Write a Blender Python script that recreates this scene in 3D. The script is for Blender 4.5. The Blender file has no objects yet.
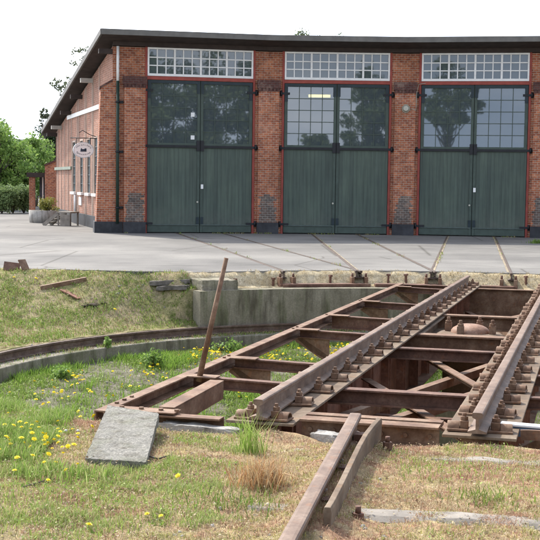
import bpy, math, random
import numpy as np
from mathutils import Matrix, Vector
rng = np.random.default_rng(7); random.seed(7)
S = bpy.context.scene
COL = S.collection
R = math.radians

# ------------------------------------------------------------------ camera (solved from the photograph)
F_PX, PIT, ROLL, CAM_H = 1197.59, .0739, .0126, 1.6865
_R0 = np.array([1., 0, 0]); _U0 = np.array([0, math.sin(PIT), math.cos(PIT)]); _F = np.array([0, math.cos(PIT), -math.sin(PIT)])
_R = math.cos(ROLL)*_R0 + math.sin(ROLL)*_U0; _U = -math.sin(ROLL)*_R0 + math.cos(ROLL)*_U0
cam = bpy.data.cameras.new('camera'); cam.sensor_width = 36; cam.lens = F_PX/540*36; cam.clip_end = 2000
co = bpy.data.objects.new('camera', cam); COL.objects.link(co); S.camera = co
co.matrix_world = Matrix(((_R[0], _U[0], -_F[0], 0), (_R[1], _U[1], -_F[1], 0), (_R[2], _U[2], -_F[2], CAM_H), (0, 0, 0, 1)))

def project(p):
    w = np.asarray(p) - np.array([0, 0, CAM_H]); z = w@_F
    return 270+F_PX*(w@_R)/z, 270-F_PX*(w@_U)/z, z

# ------------------------------------------------------------------ turntable geometry
C = np.array([2.548, 15.085]); TH = .2618; Z0 = .0778; TILT = -.0135; L = 7.31; G2 = .7175
RD = 23.68; T2 = -.0198; DT = .1851           # door distance, middle door bearing, angle between the tracks
def radial(t): return np.array([math.sin(t), math.cos(t)]), np.array([math.cos(t), -math.sin(t)])

# ------------------------------------------------------------------ noise
def _hash(i, j, k): 
    h = (i*374761393 + j*668265263 + k*2147483647) & 0xffffffff
    h = ((h ^ (h >> 13))*1274126177) & 0xffffffff
    return ((h ^ (h >> 16)) & 0xffff)/65535.
def vnoise(x, y, k=0):
    x = np.asarray(x, float); y = np.asarray(y, float)
    i = np.floor(x).astype(np.int64); j = np.floor(y).astype(np.int64); u = x-i; v = y-j
    u = u*u*(3-2*u); v = v*v*(3-2*v)
    return (_hash(i, j, k)*(1-u)+_hash(i+1, j, k)*u)*(1-v) + (_hash(i, j+1, k)*(1-u)+_hash(i+1, j+1, k)*u)*v
def fbm(x, y, k=0): return (vnoise(x, y, k)*.5+vnoise(x*2.1, y*2.1, k+1)*.3+vnoise(x*4.3, y*4.3, k+2)*.2)
def sstep(a, b, x): t = np.clip((x-a)/(b-a), 0, 1); return t*t*(3-2*t)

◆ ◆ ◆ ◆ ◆

SET TASK
Every line above should be returned exactly; the pictures stay out.

SOLVED PROBLEM
Write a Blender Python script that recreates this scene in 3D. The script is for Blender 4.5. The Blender file has no objects yet.
import bpy, math, random
import numpy as np
from mathutils import Matrix, Vector
rng = np.random.default_rng(7); random.seed(7)
S = bpy.context.scene
COL = S.collection
R = math.radians

# ------------------------------------------------------------------ camera (solved from the photograph)
F_PX, PIT, ROLL, CAM_H = 1197.59, .0739, .0126, 1.6865
_R0 = np.array([1., 0, 0]); _U0 = np.array([0, math.sin(PIT), math.cos(PIT)]); _F = np.array([0, math.cos(PIT), -math.sin(PIT)])
_R = math.cos(ROLL)*_R0 + math.sin(ROLL)*_U0; _U = -math.sin(ROLL)*_R0 + math.cos(ROLL)*_U0
cam = bpy.data.cameras.new('camera'); cam.sensor_width = 36; cam.lens = F_PX/540*36; cam.clip_end = 2000
co = bpy.data.objects.new('camera', cam); COL.objects.link(co); S.camera = co
co.matrix_world = Matrix(((_R[0], _U[0], -_F[0], 0), (_R[1], _U[1], -_F[1], 0), (_R[2], _U[2], -_F[2], CAM_H), (0, 0, 0, 1)))

def project(p):
    w = np.asarray(p) - np.array([0, 0, CAM_H]); z = w@_F
    return 270+F_PX*(w@_R)/z, 270-F_PX*(w@_U)/z, z

# ------------------------------------------------------------------ turntable geometry
C = np.array([2.548, 15.085]); TH = .2618; Z0 = .0778; TILT = -.0135; L = 7.31; G2 = .7175
RD = 23.68; T2 = -.0198; DT = .1851           # door distance, middle door bearing, angle between the tracks
def radial(t): return np.array([math.sin(t), math.cos(t)]), np.array([math.cos(t), -math.sin(t)])

# ------------------------------------------------------------------ noise
def _hash(i, j, k): 
    h = (i*374761393 + j*668265263 + k*2147483647) & 0xffffffff
    h = ((h ^ (h >> 13))*1274126177) & 0xffffffff
    return ((h ^ (h >> 16)) & 0xffff)/65535.
def vnoise(x, y, k=0):
    x = np.asarray(x, float); y = np.asarray(y, float)
    i = np.floor(x).astype(np.int64); j = np.floor(y).astype(np.int64); u = x-i; v = y-j
    u = u*u*(3-2*u); v = v*v*(3-2*v)
    return (_hash(i, j, k)*(1-u)+_hash(i+1, j, k)*u)*(1-v) + (_hash(i, j+1, k)*(1-u)+_hash(i+1, j+1, k)*u)*v
def fbm(x, y, k=0): return (vnoise(x, y, k)*.5+vnoise(x*2.1, y*2.1, k+1)*.3+vnoise(x*4.3, y*4.3, k+2)*.2)
def sstep(a, b, x): t = np.clip((x-a)/(b-a), 0, 1); return t*t*(3-2*t)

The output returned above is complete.